Among the priorities for tackling climate change is the introduction of an incentive to use renewable energy to produce heat. This can include solar or geothermal energy, heat pumps or biomass (energy crops).

Ireland has a target to deliver 12pc of final heat demand from renewable energy sources by 2020, but is likely to fall short. A draft incentive scheme will be completed by the end of the year and is likely to come into force in 2017 after clearing state aid rules.

The intention is to help create a biomass market to provide rural jobs and also boost farm incomes.

Mr Naughten admitted the lack of government focus in recent years meant progress had been delayed.

"It (the State) hasn't helped the situation.
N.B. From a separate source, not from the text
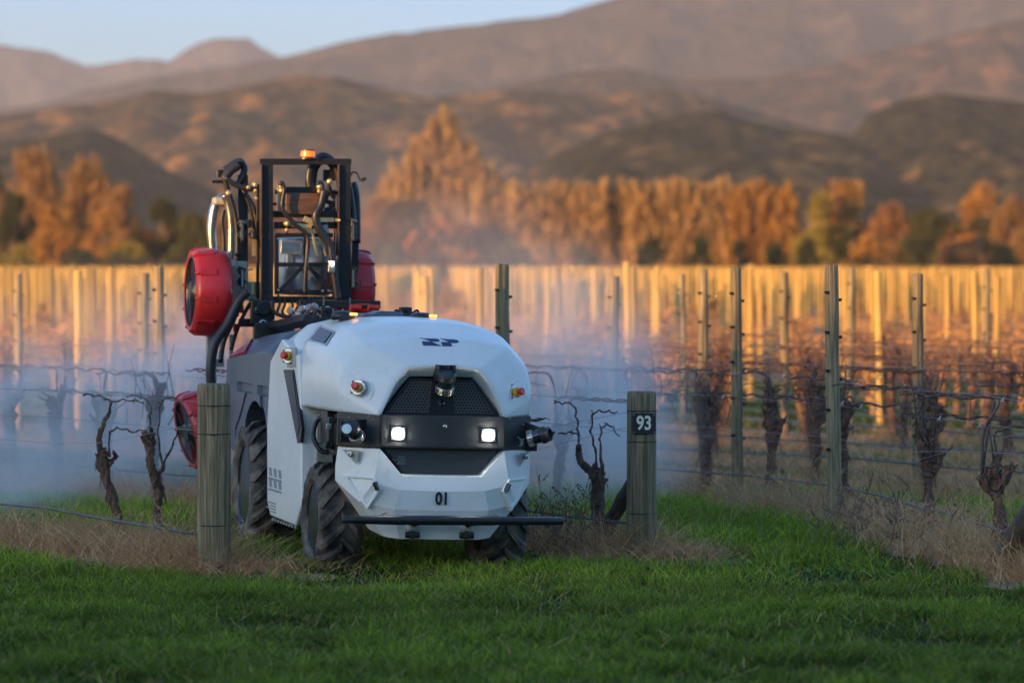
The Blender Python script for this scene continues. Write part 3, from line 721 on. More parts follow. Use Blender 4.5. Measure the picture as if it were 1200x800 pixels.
b2 = wpt(1166, 24.2); brace(b2+Vector((0, 0, -.03)), E2+RD*.1+Vector((.02, 0, .62)), .085, 'thick mossy brace leaning out of the straw at the right edge', 4)
root = empty('number_plate', E1+Vector((.012, -.104, .885)), (R(-1), R(0), R(2)))
tag(root, 'small black number plate with pale figures 93 on the end post', 'number plate')
mb = MB(); mb.box((0, 0, 0), (.152, .006, .134)); mb.build('plate', 'ink', root, bevel=.002)
def text(s, size, m, parent, mtx, name='number', ext=.0015, off=0, sx=1, shear=0, space=1):
    c = bpy.data.curves.new('t', 'FONT'); c.body = s; c.size = size; c.extrude = ext; c.offset = off; c.align_x = 'CENTER'; c.align_y = 'CENTER'; c.shear = shear; c.space_character = space
    t = bpy.data.objects.new('t', c); COL.objects.link(t); bpy.context.view_layer.update()
    me = bpy.data.meshes.new_from_object(t.evaluated_get(bpy.context.evaluated_depsgraph_get())); bpy.data.objects.remove(t)
    me.transform(Matrix.Diagonal((sx, 1, 1, 1)))
    o = link(name, me, m, parent); o.matrix_local = mtx; return o
M['signtext'] = mat('cream_figures', (.85, .78, .62), .5)
text('93', .125, 'signtext', root, Matrix.Translation((0, -.0045, 0)) @ Matrix.Rotation(R(90), 4, 'X'), off=.003, sx=.80)
for sx in (-1, 1):
    for sz in (-1, 1):
        mb = MB(); mb.lathe([(.005, 0), (.004, .003), (0.001, .0045)], 8, (sx*.066, -.003, sz*.057), (0, -1, 0)); mb.build('nail', 'galv', root)
def wire(k, h0, h1, y1, label, r=.0016, sag=.02, name='trellis_wire', m='wire', start=None, ymax=None, wob=0):
    y0 = row_start(k) if start is None else start; pts = []; n = max(2, int((y1-y0)/.6))
    for i in range(n+1):
        t = i/n; y = y0+(y1-y0)*t; s = math.sin((y-y0)/7*math.pi*2)*sag
        pts.append(rowpt(k, y, h0+(h1-h0)*min(1, t*3)+s+wob*(fbm(np.array([y*.9]), np.array([k*4.]), 3)[0]-.5)))
    mb = MB(); mb.tube(pts, r, 5); tag(mb.build(name, m, smooth=True), label, 'wire' if m == 'wire' else 'irrigation tube', 'row wires' if m == 'wire' else 'irrigation tubes')
NM = {-1: 'in the row behind the plain end post', 0: 'in the row behind the numbered end post', 1: 'in the row behind the leaning brace at the right'}
for k in range(-1, 15):
    nm = NM.get(k, 'in the %s row right of the leaning brace' % ORD[max(1, k-1)]); y1 = 30 if k == -1 else min(75, 36+4.2*k)
    dz = -.05 if k == 0 else 0
    wire(k, WIRE_H[1]+dz, WIRE_H[1], y1, 'upper trellis wire '+nm, wob=.02); wire(k, WIRE_H[0]+dz, WIRE_H[0], y1, 'lower trellis wire '+nm, wob=.02)
    wire(k, .22, .27, y1, 'blue-grey irrigation tube '+nm, r=.0085, name='irrigation_tube', m='drip', sag=.015, start=row_start(k)+(.9 if k > 0 else .15), wob=.035)
wire(0, .97, .60, 31, 'slack wire drooping leftwards from the top of the numbered end post'); wire(0, .88, .42, 31, 'lowest slack wire drooping from the numbered end post')
wire(1, .95, .55, 34, 'slack wire drooping from the end post beyond the right edge'); wire(1, .75, .62, 34, 'lower slack wire crossing behind the brace at the right edge')
wire(-1, .95, .70, 28, 'slack wire drooping leftwards from the plain end post')
# pale ties on the near wires
def tie_mesh():
    mb = MB(); mb.tube([(-.012, 0, -.014), (.004, 0, .004), (.012, .004, .018)], [.003, .005, .003], 5); mb.tube([(.010, 0, -.016), (0, 0, .004)], [.003, .004], 5); return mb.mesh('wire_tie')
TM = tie_mesh(); TM.materials.append(M['tie'])
mb = MB()
for k, y0, y1 in ((1, 23.5, 31), (0, 25.4, 30), (-1, 24.5, 30)):
    y = y0
    while y < y1:
        h = random.choice(WIRE_H); p = rowpt(k, y, h+.004)
        for f in (0,): mb.add([Vector(v.co)+p for v in TM.vertices], [tuple(q.vertices) for q in TM.polygons])
        y += random.uniform(.4, 1.1)
tag(mb.build('wire_ties', 'tie'), 'little pale ties fastening canes to the near wires', 'wire ties', kind='stuff')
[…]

I'm someone who believes we need to develop our indigenous biomass sector, not just because it can create cash income for farmers but it can provide an alternative industry to those involved in peat and it means we are not importing from other parts of the world," he said.

On encouraging people to change their behaviour and move to less-polluting forms of transport, the minister said they needed to look 'differently' at the problem and to try public transport and public bike schemes.

He would like all his Government colleagues to switch to electric or hybrid cars.

"I have the Toyota Prius, it's hugely energy efficient," said Mr Naughten.

"I would like to see all ministers have them, but I'm not going to dictate what vehicles they should drive."